*Records for the task*
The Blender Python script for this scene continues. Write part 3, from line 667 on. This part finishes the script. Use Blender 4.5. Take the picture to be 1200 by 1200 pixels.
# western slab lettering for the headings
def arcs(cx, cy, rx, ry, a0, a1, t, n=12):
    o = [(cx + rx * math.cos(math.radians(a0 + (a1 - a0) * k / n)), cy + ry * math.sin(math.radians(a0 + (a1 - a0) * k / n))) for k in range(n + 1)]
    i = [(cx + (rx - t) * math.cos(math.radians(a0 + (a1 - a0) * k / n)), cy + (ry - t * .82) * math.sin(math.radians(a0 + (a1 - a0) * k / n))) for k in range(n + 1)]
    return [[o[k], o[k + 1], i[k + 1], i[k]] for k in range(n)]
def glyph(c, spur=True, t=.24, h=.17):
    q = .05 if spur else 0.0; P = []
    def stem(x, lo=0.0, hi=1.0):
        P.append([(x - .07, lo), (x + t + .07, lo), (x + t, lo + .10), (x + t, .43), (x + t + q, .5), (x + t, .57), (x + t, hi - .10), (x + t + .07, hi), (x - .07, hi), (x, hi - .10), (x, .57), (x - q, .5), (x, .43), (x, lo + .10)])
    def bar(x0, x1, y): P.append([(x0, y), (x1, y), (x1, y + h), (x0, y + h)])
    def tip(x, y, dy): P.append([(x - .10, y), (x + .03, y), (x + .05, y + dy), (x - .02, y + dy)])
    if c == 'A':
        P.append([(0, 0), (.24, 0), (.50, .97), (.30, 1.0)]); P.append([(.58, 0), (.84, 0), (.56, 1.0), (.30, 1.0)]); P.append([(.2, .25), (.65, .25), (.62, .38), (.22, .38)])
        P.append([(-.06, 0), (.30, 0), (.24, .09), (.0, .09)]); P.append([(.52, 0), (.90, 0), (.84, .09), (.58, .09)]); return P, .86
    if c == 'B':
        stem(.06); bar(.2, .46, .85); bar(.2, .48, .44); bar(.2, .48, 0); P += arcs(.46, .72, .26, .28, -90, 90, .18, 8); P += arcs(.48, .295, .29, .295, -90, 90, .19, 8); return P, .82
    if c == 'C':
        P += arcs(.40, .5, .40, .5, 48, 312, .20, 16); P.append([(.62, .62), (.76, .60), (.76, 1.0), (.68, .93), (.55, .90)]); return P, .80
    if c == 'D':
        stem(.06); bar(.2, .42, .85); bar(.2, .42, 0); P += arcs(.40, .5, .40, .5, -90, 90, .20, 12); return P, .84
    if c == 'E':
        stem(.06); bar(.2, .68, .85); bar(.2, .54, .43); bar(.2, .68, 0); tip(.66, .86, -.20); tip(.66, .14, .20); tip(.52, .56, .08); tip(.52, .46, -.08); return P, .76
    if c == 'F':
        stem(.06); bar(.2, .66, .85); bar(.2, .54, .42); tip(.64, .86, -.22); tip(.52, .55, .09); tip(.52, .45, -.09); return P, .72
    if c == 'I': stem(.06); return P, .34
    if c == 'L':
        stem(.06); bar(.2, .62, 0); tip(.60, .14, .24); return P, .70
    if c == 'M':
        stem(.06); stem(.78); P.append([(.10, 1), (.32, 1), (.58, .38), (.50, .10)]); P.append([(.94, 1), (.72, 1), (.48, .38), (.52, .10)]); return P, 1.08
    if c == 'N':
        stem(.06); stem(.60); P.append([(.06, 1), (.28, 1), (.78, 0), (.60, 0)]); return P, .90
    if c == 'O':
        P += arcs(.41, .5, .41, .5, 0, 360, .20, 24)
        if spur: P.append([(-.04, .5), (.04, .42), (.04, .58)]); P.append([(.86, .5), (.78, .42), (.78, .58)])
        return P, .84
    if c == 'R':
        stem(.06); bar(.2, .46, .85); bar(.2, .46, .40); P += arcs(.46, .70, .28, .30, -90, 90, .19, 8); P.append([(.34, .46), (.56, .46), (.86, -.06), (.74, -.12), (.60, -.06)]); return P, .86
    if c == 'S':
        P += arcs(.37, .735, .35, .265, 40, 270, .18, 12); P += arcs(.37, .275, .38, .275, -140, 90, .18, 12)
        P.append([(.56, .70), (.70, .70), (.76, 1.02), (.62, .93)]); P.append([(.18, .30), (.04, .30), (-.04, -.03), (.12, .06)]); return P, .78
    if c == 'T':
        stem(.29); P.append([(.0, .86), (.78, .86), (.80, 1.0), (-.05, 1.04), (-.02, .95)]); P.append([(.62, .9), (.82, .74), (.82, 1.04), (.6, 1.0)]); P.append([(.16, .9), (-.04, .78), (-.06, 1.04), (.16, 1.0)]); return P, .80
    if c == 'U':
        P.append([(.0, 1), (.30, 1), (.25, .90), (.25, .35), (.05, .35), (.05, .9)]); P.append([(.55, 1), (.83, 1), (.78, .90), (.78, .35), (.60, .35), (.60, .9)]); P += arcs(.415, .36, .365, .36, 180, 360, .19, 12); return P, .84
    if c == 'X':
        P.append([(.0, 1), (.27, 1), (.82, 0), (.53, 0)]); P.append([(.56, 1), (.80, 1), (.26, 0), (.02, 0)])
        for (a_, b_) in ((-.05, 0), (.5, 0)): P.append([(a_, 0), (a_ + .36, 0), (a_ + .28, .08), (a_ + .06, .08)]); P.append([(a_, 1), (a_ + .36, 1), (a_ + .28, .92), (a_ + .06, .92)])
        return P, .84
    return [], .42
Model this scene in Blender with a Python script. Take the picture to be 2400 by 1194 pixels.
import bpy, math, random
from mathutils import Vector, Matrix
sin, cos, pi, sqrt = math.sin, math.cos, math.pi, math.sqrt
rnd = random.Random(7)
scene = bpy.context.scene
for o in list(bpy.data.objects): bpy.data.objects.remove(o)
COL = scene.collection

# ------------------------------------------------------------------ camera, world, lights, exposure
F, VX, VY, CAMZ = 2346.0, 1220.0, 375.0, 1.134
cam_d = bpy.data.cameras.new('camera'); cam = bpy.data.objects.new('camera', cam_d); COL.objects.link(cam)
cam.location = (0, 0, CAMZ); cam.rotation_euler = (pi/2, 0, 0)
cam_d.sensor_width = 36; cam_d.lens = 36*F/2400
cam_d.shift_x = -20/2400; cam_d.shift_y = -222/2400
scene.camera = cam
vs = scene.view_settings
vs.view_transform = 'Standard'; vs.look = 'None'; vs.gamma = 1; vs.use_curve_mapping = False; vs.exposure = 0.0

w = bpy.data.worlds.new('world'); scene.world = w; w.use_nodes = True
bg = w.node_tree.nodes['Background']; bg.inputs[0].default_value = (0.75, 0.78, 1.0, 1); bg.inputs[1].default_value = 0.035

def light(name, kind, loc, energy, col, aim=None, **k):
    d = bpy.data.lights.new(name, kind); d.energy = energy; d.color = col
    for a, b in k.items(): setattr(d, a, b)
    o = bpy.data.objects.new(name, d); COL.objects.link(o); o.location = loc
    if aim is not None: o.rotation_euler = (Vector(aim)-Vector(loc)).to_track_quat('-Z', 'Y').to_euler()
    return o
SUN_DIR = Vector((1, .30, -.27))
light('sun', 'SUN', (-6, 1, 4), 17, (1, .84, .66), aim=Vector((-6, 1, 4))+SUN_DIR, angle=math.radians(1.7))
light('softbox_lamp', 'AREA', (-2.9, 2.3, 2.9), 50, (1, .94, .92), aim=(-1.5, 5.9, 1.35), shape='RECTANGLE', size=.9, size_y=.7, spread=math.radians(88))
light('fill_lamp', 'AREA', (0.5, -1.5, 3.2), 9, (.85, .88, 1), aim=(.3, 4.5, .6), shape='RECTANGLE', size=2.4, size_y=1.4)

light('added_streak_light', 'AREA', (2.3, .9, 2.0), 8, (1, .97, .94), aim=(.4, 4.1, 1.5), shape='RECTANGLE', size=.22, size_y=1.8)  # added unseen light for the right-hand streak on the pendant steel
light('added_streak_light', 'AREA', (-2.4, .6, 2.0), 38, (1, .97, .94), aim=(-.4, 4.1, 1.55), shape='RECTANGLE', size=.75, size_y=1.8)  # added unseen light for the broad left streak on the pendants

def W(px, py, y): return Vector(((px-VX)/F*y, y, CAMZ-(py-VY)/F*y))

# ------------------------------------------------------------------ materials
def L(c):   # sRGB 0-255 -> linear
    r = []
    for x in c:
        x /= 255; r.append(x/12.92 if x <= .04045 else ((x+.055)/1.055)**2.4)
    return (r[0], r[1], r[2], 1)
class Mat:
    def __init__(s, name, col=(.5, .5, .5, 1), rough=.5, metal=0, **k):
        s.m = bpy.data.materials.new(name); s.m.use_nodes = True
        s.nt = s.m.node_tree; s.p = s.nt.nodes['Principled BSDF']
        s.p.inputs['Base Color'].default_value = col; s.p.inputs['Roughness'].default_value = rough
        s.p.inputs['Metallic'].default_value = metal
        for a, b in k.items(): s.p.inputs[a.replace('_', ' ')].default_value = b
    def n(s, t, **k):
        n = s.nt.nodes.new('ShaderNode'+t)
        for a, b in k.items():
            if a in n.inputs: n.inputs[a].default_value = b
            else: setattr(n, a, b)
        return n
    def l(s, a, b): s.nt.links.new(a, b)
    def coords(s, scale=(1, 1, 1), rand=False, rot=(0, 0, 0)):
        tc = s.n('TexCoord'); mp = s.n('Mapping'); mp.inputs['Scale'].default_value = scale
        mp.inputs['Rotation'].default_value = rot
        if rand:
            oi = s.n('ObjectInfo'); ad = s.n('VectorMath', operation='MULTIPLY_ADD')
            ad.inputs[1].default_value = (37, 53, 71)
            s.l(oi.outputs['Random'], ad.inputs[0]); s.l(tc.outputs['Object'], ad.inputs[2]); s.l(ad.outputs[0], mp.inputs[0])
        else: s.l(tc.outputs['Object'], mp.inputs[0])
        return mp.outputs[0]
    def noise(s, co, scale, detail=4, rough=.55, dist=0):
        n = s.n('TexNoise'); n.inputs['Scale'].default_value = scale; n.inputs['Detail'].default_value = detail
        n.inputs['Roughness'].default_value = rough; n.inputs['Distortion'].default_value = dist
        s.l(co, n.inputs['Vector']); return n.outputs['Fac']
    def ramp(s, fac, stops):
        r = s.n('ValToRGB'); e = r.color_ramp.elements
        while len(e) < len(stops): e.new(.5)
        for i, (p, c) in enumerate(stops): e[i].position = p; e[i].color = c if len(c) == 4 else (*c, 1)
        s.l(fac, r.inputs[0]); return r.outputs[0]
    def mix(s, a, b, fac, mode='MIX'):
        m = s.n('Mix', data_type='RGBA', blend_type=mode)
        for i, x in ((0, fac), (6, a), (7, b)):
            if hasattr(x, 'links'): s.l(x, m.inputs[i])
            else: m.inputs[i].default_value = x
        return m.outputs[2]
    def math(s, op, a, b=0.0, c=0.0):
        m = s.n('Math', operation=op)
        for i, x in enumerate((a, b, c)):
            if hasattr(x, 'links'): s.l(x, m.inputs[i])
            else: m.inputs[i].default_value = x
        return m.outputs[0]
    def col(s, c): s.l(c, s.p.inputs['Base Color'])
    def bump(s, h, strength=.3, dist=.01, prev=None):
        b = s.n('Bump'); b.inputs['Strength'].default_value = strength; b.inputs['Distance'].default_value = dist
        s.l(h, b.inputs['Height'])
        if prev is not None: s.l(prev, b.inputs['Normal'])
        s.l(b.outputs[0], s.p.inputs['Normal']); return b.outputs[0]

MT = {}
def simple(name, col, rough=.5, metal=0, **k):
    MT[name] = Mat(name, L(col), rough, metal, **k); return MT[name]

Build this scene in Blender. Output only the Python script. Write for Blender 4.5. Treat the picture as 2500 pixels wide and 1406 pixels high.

*Task*
Count the lines in the records above that contain the word "Take", and give only that number.

*Output for this exercise*
2